1. Вече. Летописи сохранили нам множество свидетельств о том, что во многих, если не во всех, городах русского расселения жители этих городов сходились на вечевые собрания; и русская историческая наука давно уже признала и оценила вече как начало городового самоуправления. Участвовать в этих собраниях могли все свободные граждане, не состоящие ни под отеческой властью, ни в наемной или кабальной зависимости; это участие было личное, без представительства; оно было правом, а не обязанностью и не сопровождалось перекличкою. На вече могли присутствовать: князь, духовенство, посадник, тысяцкий, бояре, купцы и меньшие люди – черные смерды и даже «худые мужики». Вече созывалось по мере надобности, иногда самим князем, иногда посадником, иногда по инициативе частной группы горожан – колоколом или бирючами. Веча были общие, кончанские («конец» города) и пригородные; явно открытые и оппозиционно-тайные («по дворам»). Созывающий давал тему для обсуждения. Голосов не подсчитывали: искали единогласия: «еже быти и стати за един». Если единогласие не давалось сразу, то дрались до тех пор, пока оно не устанавливалось (это испытывалось, как своего рода «поле» или «суд Божий»), ибо несогласное, но побитое меньшинство подчинялось. Протоколов не велось – ни решениям, ни побоям.

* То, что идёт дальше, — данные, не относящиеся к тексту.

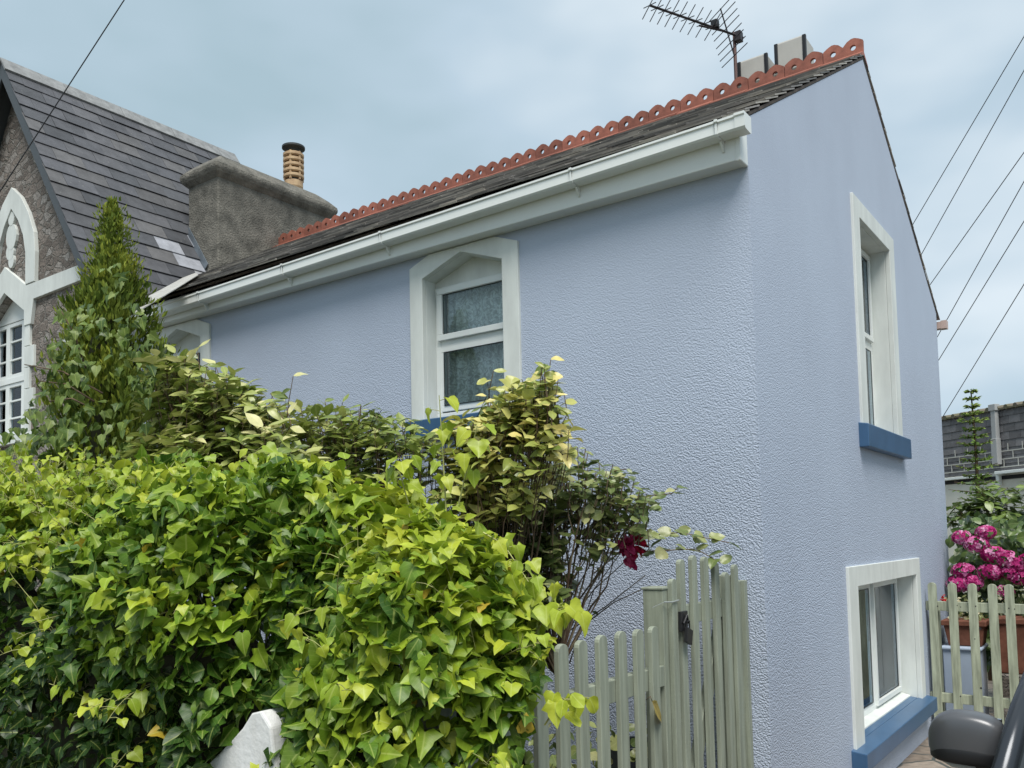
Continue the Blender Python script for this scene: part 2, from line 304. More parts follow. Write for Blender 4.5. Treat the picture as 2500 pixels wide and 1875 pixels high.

Компетенция вечевого собрания была обширна и неопределенна. Оно избирало князя и устанавливало с ним договорное соглашение («ряд»): оно выбирало князя иногда без оговоренного срока, иногда пожизненно, иногда и потомственно. После «ряда» князь и вече «целовали крест» друг другу. Это крестоцелование не обеспечивало верность народа, который по недовольству князем восставал и изгонял его. Суд и управление принадлежали князю, иногда и его заместителю (посаднику), однако вече вмешивалось нередко и в суд, и в управление. Войну князь мог объявить и от себя и тогда вел ее набранным войском и за свой счет; но войну могло объявить и вече – и тогда город поднимал свое ополчение под начальством князя и тысяцкого. Бывало так, что князь скажет на вече гневную, обличительную речь, покинет свое княжество и уедет; бывало и так, что вече призывало его снова.
Однако бывало часто еще и так, что князь садился править не по выбору веча, а вследствие назначения от великого князя или вследствие победы и завоевания города. Выбирались же князья из состава единой правящей династии, соблюдавшей, независимо от веча, свою очередь родового старшинства и решавшей вопрос «удела» то взаимным соглашением, то взаимной усобицей. А так как «город без князя» был явлением краткосрочным и преходящим, лишенным суда, управления и дружины, то надо признать, что государственный строй Древней Руси сочетал в себе черты республиканские с чертами монархическими. Беспристрастный историк определит древнерусский «город» как монархию, ограниченную непосредственным народоправством.
С начала XII века в Новгороде при таком смешанном государственном строе постепенно стала намечаться тенденция к ограничению княжеской власти. Посадник назначался уже не князем, а вечем (с 1125 года); князь уже не давал без посадника ни грамот, ни волостей, ни суда и не увольнял никого без суда и вины; его финансовое положение регулировалось все теснее и строже; он утратил право «выводить людей» (на поселение в другие волости) и приобретать недвижимую собственность в Новогородской земле и т. п. Словом, князь превращался из князя в пришлого «гастролера», в полубесправного «кормленного» (т. е. наемного) чиновника, который больше «титуловался», чем правил и командовал. Понятно, что князья стали неохотно идти на зов Новгорода, а наиболее даровитые и энергичные или не шли совсем, или уходили по примеру Мстислава Удалого. Тогда Новгород оставался при посаднике и тысяцком, а князем его оказывался то Тверской князь, то Владимирский, то Московский, а то даже и Казимир Литовский. Но именно эта республиканская тенденция и погубила самостоятельность Новгорода.